Contractors caught gaming the system avoid punishment
Eight months after GAO finds fraud in the service-disabled veteran-owed small business program, not a single firm has been suspended.
Nearly eight months after a watchdog report found extensive fraud in a contracting program designed to help injured veterans launch a second career, the government has yet to suspend or debar any companies, according to witnesses at a hearing on Thursday.
In November, the Government Accountability Office reported that 10 ineligible companies had improperly received $100 million in set-aside and sole-source contracts that were reserved for service-disabled veteran-owed small business firms.
Five of the agencies cited in the report testified before the House Small Business Subcommittee on Contracting and Technology on Thursday, saying they have made process-oriented changes that will better equip them to catch fraud and malfeasance in the future.
As for punishing the 10 companies GAO named, agency officials were generally silent, citing ongoing investigations or a lack of evidence necessary to call for a suspension.
The lack of action frustrated subcommittee Chairman Glenn Nye, D-Va. "The only way that our veteran business owners can be confident that the program we have set out to provide them with tools to improve their lives; to show them that we care about their service to our country, is if you find instances of fraud and take action to root them out," he said.

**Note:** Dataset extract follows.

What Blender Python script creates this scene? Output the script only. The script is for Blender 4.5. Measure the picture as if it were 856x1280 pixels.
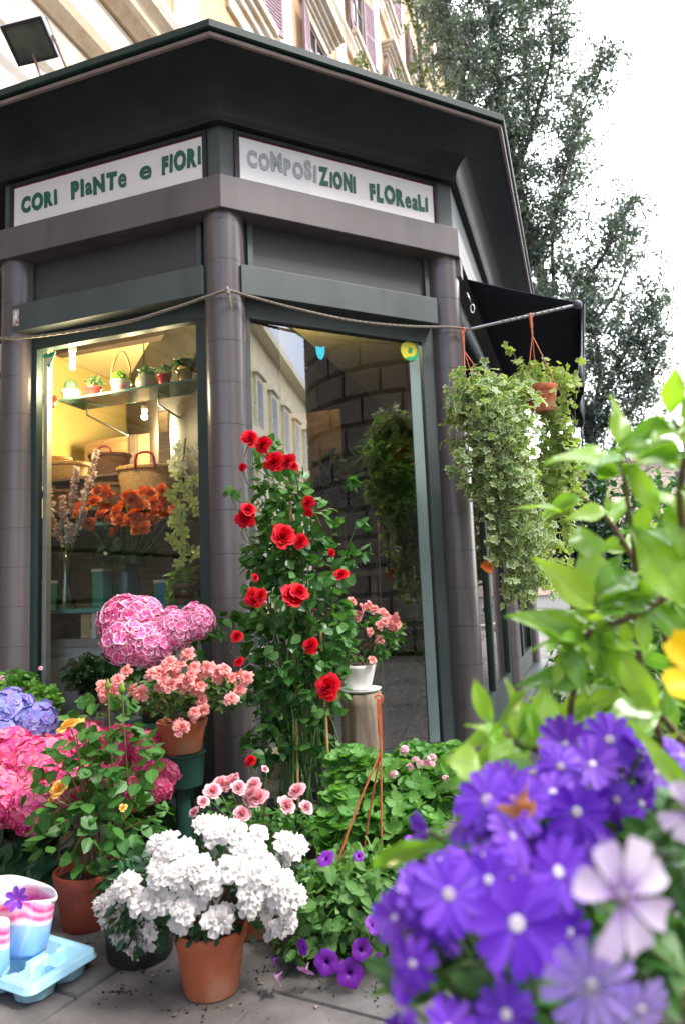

Nye has sponsored legislation that would institute fines and criminal penalties for companies caught gaming the service-disabled veteran-owned small business program. The bill, introduced in the House in November, also would require the Small Business Administration to dedicate more resources to program outreach.
The GAO report found various types of fraud. One company owner was not a service-disabled veteran. Another was owned by a service-disabled veteran who did not control the firm's daily operations. Several reportedly acted as a conduit to pass-through the majority of the work to larger companies, or in the case of an Air Force contractor, to a firm where the veteran's wife works.
The Air Force never disputed GAO's findings, but on Thursday the Pentagon's top small business contracting official told the panel the allegations were overstated and generally incorrect.
Linda Oliver, acting director of the Office of Small Business Programs at the Defense Department, attributed the $900,000 contract to "ignorance" on the part of the company and some inadvertent miscommunication by the contracting officer, whom she said took a "spanking" by the department for the mistake.
"There's another side to explain all this," said Oliver. She later told Nye that it's too soon to know whether the issues GAO cited were indicative of a larger problem at Defense. "This may be the tip of the iceberg," Oliver said. "I just don't know."
Lawmakers have said one problem is the program allows companies to self-certify as a service-disabled veteran-owned small business. Agencies then are reliant, because of a lack of resources and accurate data, on legitimate service-disabled entrepreneurs to spotlight instances of fraud.
"We rely on other small businesses to cry foul," said Rep. Aaron Schock, R-Ill., the subcommittee's ranking member. "Perhaps the agencies that are awarding the contracts to these small business set-aside preferences should be the ones to follow up and verify that; in fact, it's small business people that are doing the work."
Agencies argued they are taking steps to proactively and reactively respond to cases of fraud. For example, FEMA is exploring working with the Veterans Affairs Department to use its VetBiz database to validate the eligibility of some contractors. And VA is preparing to launch a Suspension and Debarment Committee for non-Federal Acquisition Regulation debarment actions.
"If there is actual fraud, we need to get into a debarring mode," said Timothy Foreman, executive director of the Office of Small and Disadvantaged Business Utilization at VA and chairman of the new committee.
In fiscal 2008 -- the last year for which data is available -- agencies awarded nearly $10 billion, or roughly 1.5 percent of all contracts, to service-disabled veteran-owned companies. The federal statutory goal is 3 percent.
Joseph Jordan, SBA associate administrator of government contracting and business development, said he expects those numbers to rise, spurred in part by nearly $1.5 billion in Recovery Act awards to program contractors. "Overall, we've made progress over the past year, but as the GAO reminded us last year, there is more we can do," Jordan said.
While lawmakers were pleased with the progress, some remain skeptical about the number's legitimacy. "When the GAO report shows that some significant portion of that contracting pool is fraudulent," Nye said, "there is a big asterisk next to that number for me."